Tin Market Outlook 2024: Supply Tightness, Demand Resilience, Price Support
Tin remains a critical metal for electronics, solder, and advanced alloys. We examine the supply-demand balance, key risk factors, and what to watch across Africa, the Middle East, and Asia.

Executive Summary
The 2024 tin market continues to exhibit structural tightness, driven by constrained supply growth and resilient demand from the electronics sector. We anticipate the LME 3-month tin price to remain supported above $30,000/MT through the year.
Global Demand Outlook
Demand for tin is supported by resilient electronics production and the transition to advanced manufacturing. Asia remains the largest consuming region, accounting for over 65% of global refined tin consumption.

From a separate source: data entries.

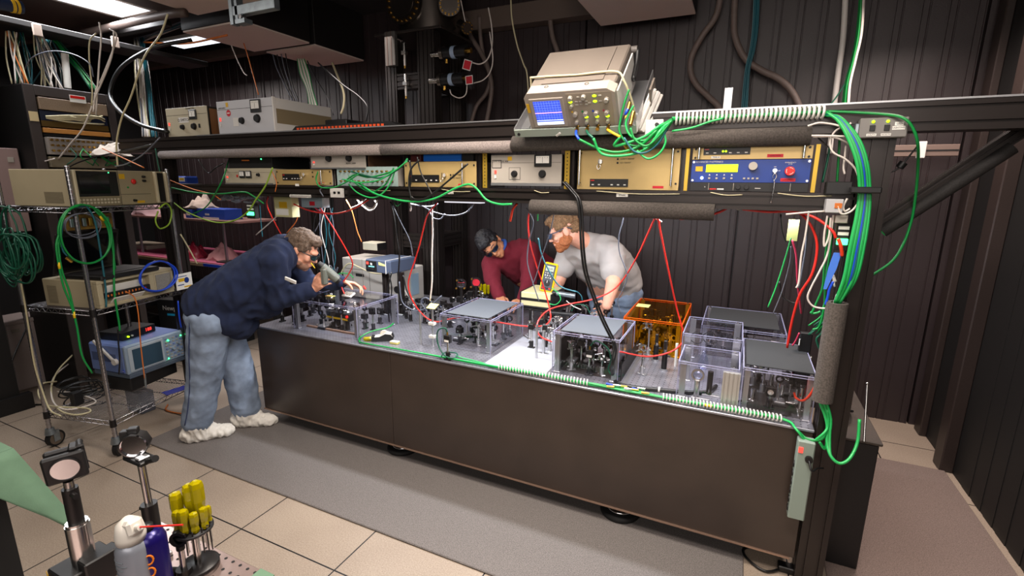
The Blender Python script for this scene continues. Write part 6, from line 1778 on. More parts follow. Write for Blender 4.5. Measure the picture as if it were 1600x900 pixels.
for i, (z, a0, a1) in enumerate(((.150, -2.3, -1.1), (.140, -2.1, -.9), (.130, -2.3, -1.2), (.118, -2.0, -.9), (.108, -2.3, -1.0), (.098, -2.1, -1.1), (.085, -2.3, -.9))):
 pts = [(.0334 * math.cos(a0 + (a1 - a0) * k / 8), .0334 * math.sin(a0 + (a1 - a0) * k / 8), z) for k in range(9)]
 mb.tube(pts, .0012, 4, 1, raw=True)
mb.build('label_print', t)
MB(M_redc).cyl((.042, 0, .226), (.165, .02, .258), .0018, n=8).build('straw', t)
MB(M_blackp).box(-.001, 0, -.02, .02, 0, .001).build('bottom_mark', t)
t = can('dark blue spray can with orange print standing behind the grey white can', WZ(250, 941, BZ), mat('deep_blue_can', (26, 16, 92), .25, .3), False)
MB(M_blackp).lathe([(0, .186), (.012, .186), (.012, .2), (0, .202)], n=14).build('valve', t)
mb = MB(mat('orange_print', (226, 120, 20), .5))
for z in (.135, .105): mb.tube([(.0335 * math.cos(-.62 + .24 * math.cos(a)), .0335 * math.sin(-.62 + .24 * math.cos(a)), z + .011 * math.sin(a)) for a in [2 * PI * k / 12 for k in range(12)]], .0022, 5, 1, closed=True, raw=True)
mb.use(M_redc).tube([(.0335 * math.cos(-.75 + .05 * k), .0335 * math.sin(-.75 + .05 * k), .075 + .004 * k) for k in range(6)], .002, 5, 1, raw=True)
mb.build('label_print', t)
# screwdriver holder
base = WZ(312, 888, BZ)
t = thing('screwdriver_stand', 'round black stand holding yellow screwdrivers in the foreground', 'stand', base, 0)
hs = onray(305, 828, base, (0, 1, 0)).z - BZ
MB(M_black).lathe([(0, 0), (.042, 0), (.042, .014), (.040, .016), (0, .016)], n=34).build('base', t)
MB(M_steel).cyl((0, 0, .016), (0, 0, hs), .008, n=16).build('column', t)
MB(M_blackp).lathe([(0, hs), (.040, hs), (.040, hs + .006), (0, hs + .006)], n=30).build('rack_disc', t)
slots = [(-.030, -.012, .088, .0125, 'tallest at the left'), (-.008, .006, .105, .0125, 'second tallest at the middle'), (.006, .014, .112, .0135, 'tallest of all at the back'), (-.012, -.024, .055, .009, 'short one in front at the left'), (.008, -.022, .062, .010, 'medium one in front of the column'), (.024, -.010, .052, .009, 'short one right of the column'), (.030, .008, .055, .008, 'small one at the right rim'), (.020, .024, .045, .007, 'small one at the back right rim'), (-.022, .016, .07, .011, 'medium one behind the leftmost')]
for x, y, L_, r_, s_ in slots:
 driver('screwdriver', 'yellow clear handled screwdriver in the foreground stand, ' + s_, (base.x + x, base.y + y, BZ + hs + .0065), random.uniform(0, 3), 0, L=L_, r=r_ * 1.12, sh=.05)
for k, (a_, L_) in enumerate(((-.6, .03), (-.1, .045), (.2, .05), (.5, .055), (-1.0, .04))):
 x, y = .036 * math.cos(a_), .036 * math.sin(a_)
 tag(MB(M_blackp).tube([(x * 1.15, y * 1.15, hs + .018), (x, y, hs + .012), (x, y, hs - L_)], .0016, 6, 3).build('hex_key', loc=base), 'small black hex key in the rim of the foreground stand', 'hex key', 'hex keys in the foreground stand')
# ring tool in front
base = WZ(290, 905, BZ)
t = thing('lens_mount', 'small black ring mount in front of the screwdriver stand', 'lens mount', base, .5)
MB(M_black).cyl((0, 0, 0), (0, 0, .03), .016, n=16).cyl((-.016, 0, .02), (-.034, 0, .022), .010, n=12).cyl((0, 0, .08), (0, 0, .09), .009, n=12).build('post_holder', t)
MB(M_steel).cyl((0, 0, .03), (0, 0, .085), .0065, n=12).build('post', t)
MB(M_black).ring((0, -.006, .107), (0, .006, .107), .0185, .0115, 24).build('ring', t)
# pale green scrap at board edge
tag(MB(M_gcloth).box(0, .045, -.03, 0, 0, .003).build('green_tag', loc=WZ(422, 897, BZ - .0) + Vector((-.03, 0, .001))), 'pale green scrap at the right corner of the small breadboard', 'scrap')
# ================================================================= CABLES
def cab(label, pts, m, r=.005, y=2.12, name='cable', group=None, k=7, n=7):
 P = []
 for p in pts:
  if len(p) == 2: P.append(W(p[0], p[1], y))
  else: P.append(W(p[0], p[1], p[2]))
 return tag(MB(m).tube(P, r * .78 if name == 'cable' else r, n, k).build(name), label, 'cable', group)
# --- red
cab('red cable dropping behind the leaning man back', [(419, 307, 2.26), (417, 320, 2.28), (424, 338, 2.4), (440, 368, 2.6)], M_redc, 0.0059)
cab('red cable sagging under the left part of the shelf', [(428, 307, 2.26), (455, 317, 2.26), (480, 328, 2.26), (505, 333, 2.26), (530, 333, 2.26), (555, 325, 2.26), (576, 312, 2.26)], M_redc, 0.0059)
cab('red cable reaching down to the white box on the long clear cover', [(486, 309, 2.26), (500, 325, 2.27), (512, 342, 2.28), (528, 368, 2.3), (542, 392, 2.35), (551, 412, 2.4), (545, 428, 2.42), (534, 445, 2.42), (538, 459, 2.40)], M_redc, 0.0055)
cab('dark pink cable beside the red one under the left part of the shelf', [(482, 309, 2.27), (490, 322, 2.27), (503, 332, 2.27), (520, 335, 2.27)], M_pinkc, .006)
cab('red cable hanging in front of the tower down to the felt topped cover', [(684, 316, 2.24), (668, 336, 2.26), (661, 360, 2.3), (655, 385, 2.32), (648, 408, 2.34), (640, 432, 2.35), (638, 448, 2.36), (643, 466, 2.38), (653, 483, 2.4), (667, 497, 2.42), (682, 503, 2.42), (700, 499, 2.45), (719, 496, 2.5)], M_redc, 0.0055)
cab('short orange red strap hanging beside the man in maroon', [(808, 318, 2.3), (801, 328, 2.3), (797, 346, 2.3)], mat('orange_red_strap', (232, 62, 30), .4), .008)
cab('red cable passing in front of the multimeter', [(829, 322, 2.3), (825, 345, 2.34), (828, 378, 2.45), (835, 405, 2.6), (845, 435, 2.7), (853, 460, 2.75), (859, 484, 2.75), (860, 498, 2.7), (852, 508, 2.65), (836, 510, 2.6), (813, 509, 2.6), (776, 503, 2.55)], M_redc, 0.0055)
cab('red cable looping from the beam over the left felt topped cover edge', [(1028, 330, 2.3), (1012, 366, 2.4), (995, 402, 2.6), (975, 435, 2.75), (955, 455, 2.75), (925, 468, 2.7), (885, 476, 2.62), (858, 484, 2.58), (843, 498, 2.5), (839, 513, 2.45), (845, 526, 2.42), (862, 534, 2.38)], M_redc, 0.0055)
cab('red cable hanging over the amber cover', [(1026, 330, 2.3), (1034, 372, 2.4), (1046, 430, 2.5), (1057, 480, 2.6), (1068, 520, 2.62)], M_redc, 0.0055)
cab('red cable stretched in front of the amber cover', [(968, 549, 2.40), (985, 553, 2.42), (1010, 557, 2.44), (1035, 554, 2.48), (1055, 546, 2.52), (1066, 536, 2.56)], M_redc, 0.0055)
cab('small red cable arc under the right part of the shelf', [(1049, 330, 2.3), (1056, 339, 2.3), (1066, 343, 2.3), (1077, 338, 2.3), (1086, 330, 2.3)], M_redc, 0.0037)
cab('thick red cable arc under the right part of the shelf', [(1064, 329, 2.28), (1085, 335, 2.28), (1105, 337, 2.28), (1125, 331, 2.28), (1138, 324, 2.28)], M_redc, 0.0067)
cab('red cable running under the shelf and curving down to the dark lid', [(1160, 327, 2.22), (1200, 331, 2.22), (1243, 331, 2.22), (1262, 345, 2.2), (1275, 372, 2.2), (1276, 398, 2.2), (1268, 430, 2.2), (1250, 460, 2.22), (1238, 500, 2.26), (1230, 543, 2.3)], M_redc, 0.0063)
cab('red cable running under the shelf to the green lit module by the post', [(1170, 326, 2.2), (1210, 327, 2.2), (1245, 331, 2.18), (1275, 341, 2.15), (1300, 360, 2.12), (1306, 372, 2.12)], M_redc, 0.0063)
cab('short orange red end of cable below the green lit module', [(1310, 373, 2.10), (1314, 385, 2.10), (1316, 400, 2.11)], mat('orange_red_strap', (232, 62, 30), .4), .008)
cab('orange red cable curving round the right cover corner', [(1293, 522, 2.16), (1288, 545, 2.14), (1284, 568, 2.12), (1278, 592, 2.12), (1268, 614, 2.16), (1255, 626, 2.22), (1244, 622, 2.30), (1241, 614, 2.34)], mat('orange_red_cable', (238, 66, 34), .4), .0065)
cab('dark pink cable hanging at the right among the grey ones', [(1238, 375, 2.4), (1244, 400, 2.4), (1246, 440, 2.4), (1250, 475, 2.42), (1252, 490, 2.44)], M_pinkc, .005)
cab('second dark pink cable below the first at the right', [(1249, 520, 2.5), (1243, 533, 2.5), (1238, 540, 2.5)], M_pinkc, .005)
# --- thick black
for dx in (0, 4):
 cab('thick black cable dropping from the beam past the man in grey to the table front' if dx == 0 else 'second thick black cable running beside the first down to the table front', [(879 + dx, 284, 2.13), (892 + dx, 298, 2.12), (902 + dx, 312, 2.10), (906 + dx, 340, 2.10), (908 + dx, 385, 2.10), (913 + dx, 425, 2.12), (925 + dx, 462, 2.16), (940 + dx, 500, 2.20), (955 + dx, 530, 2.22)] , M_blackc, .0068)
P = [W(958, 532, 2.24), W(961, 548, 2.235), W(957, 570, 2.22), WZ(958, 590, .735), WZ(968, 600, .73), WZ(990, 605, .73), WZ(1030, 609, .73), WZ(1075, 613, .73), WZ(1105, 612, .73), WZ(1119, 603, .73)]
tag(MB(M_blackc).tube(P, .0095, 10).build('cable'), 'very thick black cable lying on the table front towards the low clear cover', 'cable')
tag(MB(M_white).ring(WZ(1030, 609, .73) - Vector((.004, 0, 0)), WZ(1030, 609, .73) + Vector((.004, 0, 0)), .014, .011, 14).build('cable_tie'), 'white tie around the thick black cable on the table', 'cable tie')
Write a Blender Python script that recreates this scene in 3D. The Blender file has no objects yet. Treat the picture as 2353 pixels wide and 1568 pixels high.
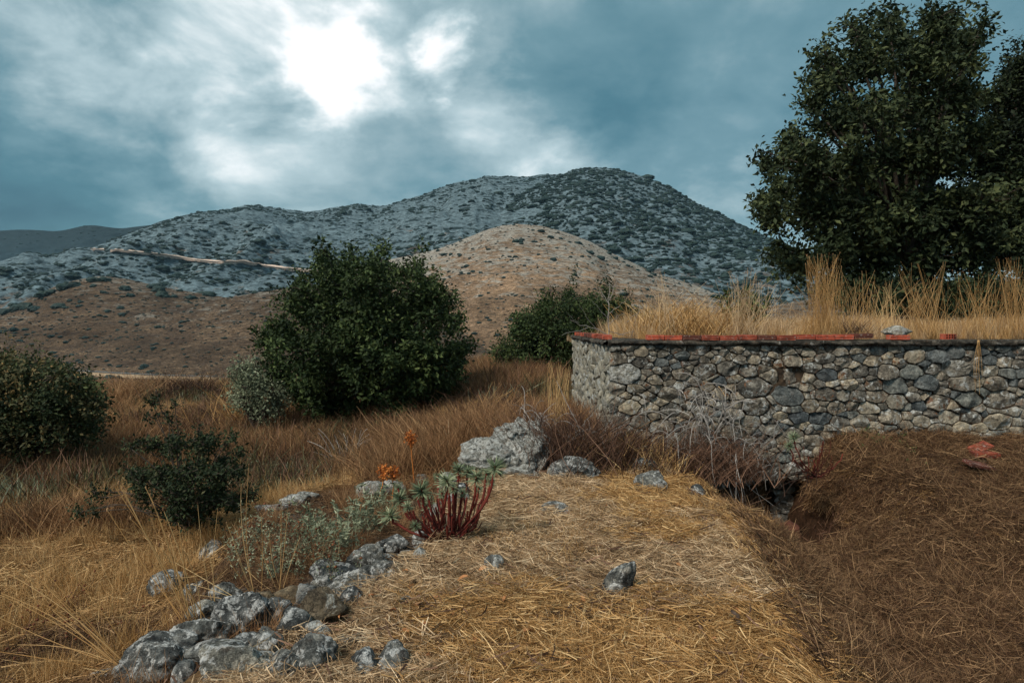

Solder applications continue to dominate end-use demand, representing approximately 47% of total consumption, with growth driven by semiconductor packaging and electric vehicle electronics.
Supply Landscape
Supply remains concentrated in a few key regions. Weather disruptions, permitting delays, and resource nationalism continue to weigh on growth.
| Country | 2023 Output (MT) | Share |
|---|---|---|
| China | 68,000 | 23% |
| Indonesia | 64,000 | 22% |
| Myanmar | 30,000 | 10% |
| Peru | 25,000 | 9% |
| Bolivia | 15,000 | 5% |
Price & Market Dynamics
LME tin has demonstrated remarkable resilience in 2024, trading in a range between $28,500 and $33,000/MT. Inventory levels at LME-registered warehouses have declined steadily, reflecting genuine physical tightness rather than positioning.
We expect a structural deficit to persist in 2024, underpinned by constrained supply growth and steady industrial demand.— Au Club Research
Regional Focus
Africa
African production, primarily from the DRC and Rwanda, contributes incrementally to global supply. Conflict mineral certification requirements continue to shape sourcing decisions for ITRI-compliant buyers.
Middle East
The Middle East serves as a critical trans-shipment and refining hub. Dubai-based traders provide essential price discovery and documentation infrastructure for buyers seeking non-Chinese supply alternatives.
Asia
Southeast Asia dominates global production. Thailand and Malaysia have emerged as important secondary processing hubs, offering documented FOB supply outside Chinese export channels.
What to Watch
- Indonesian export policy and potential ban extensions on raw concentrate
- Myanmar production stability and licensing renewals
- LME inventory trajectory and any backwardation signals
- EV adoption rates and their cascading impact on solder demand
Key Takeaways
The tin market is structurally supported through 2024 and into 2025. Buyers with regular consumption profiles should consider establishing forward supply relationships at current price levels, particularly with non-Chinese origin material to manage geopolitical risk.